Jessica Hines
My Brother’s War, a series by Jessica Hines, is a powerful series. The entire thing is a Morell like juxtaposition between the two-dimensional (images, pictures, letters, book pages,) and three-dimensional. She uses the flat to serve as a literal representation of the past while placing it in a very real and current space. Her especially strong images are the ones where she finds ways to integrate the two through visual relationships. She uses horizon lines and geographic features to unite landscapes and photographs as well as light reflections and glass magnification to mix written documents and their surroundings.
Louisa Marie Summer
In this next series, Jennifer’s Family by Louisa Marie Summer, the main idea was to give a view of urban poverty based off interaction with one family. This series however struck me as what David Hurn called exploitation. It felt like something that had been shot over the course of a week with little to no real interaction between the photographer and the subject. There was no apparent deep connection to the family, and, in all truthfulness, the series did not break down any stereotypes as the artist had hoped. For this to be successful, Summer would probably have had to spend the next decade with that family. If any real truth were to rise to the surface, it would not come from a weekend photo shoot at the neighbor’s house.
Vee Speers
The Immortals is a puzzling series.

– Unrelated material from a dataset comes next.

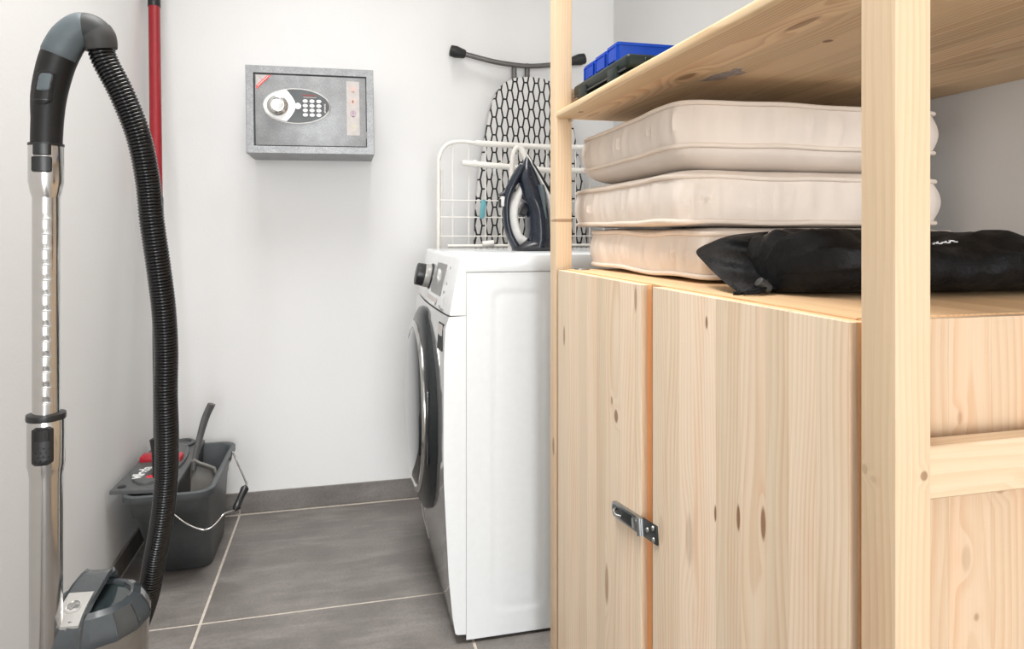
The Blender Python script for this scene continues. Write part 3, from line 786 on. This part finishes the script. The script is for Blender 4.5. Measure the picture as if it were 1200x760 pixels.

I am torn between hating the aesthetic of it and loving the concept. It’s basis in the twisting of our ‘ideal of beauty’ and comparison between the modern Photoshop ideal and the historic painterly ideal create an almost painfully perfect view of extremely fake youth. Backed by the statement of purpose, this works well, however alone the images seem overdone. Even with the statement, they are on the borderline of too much. Perhaps a realistic back ground or less edited foreground would have brought the images back to a reality we can identify with.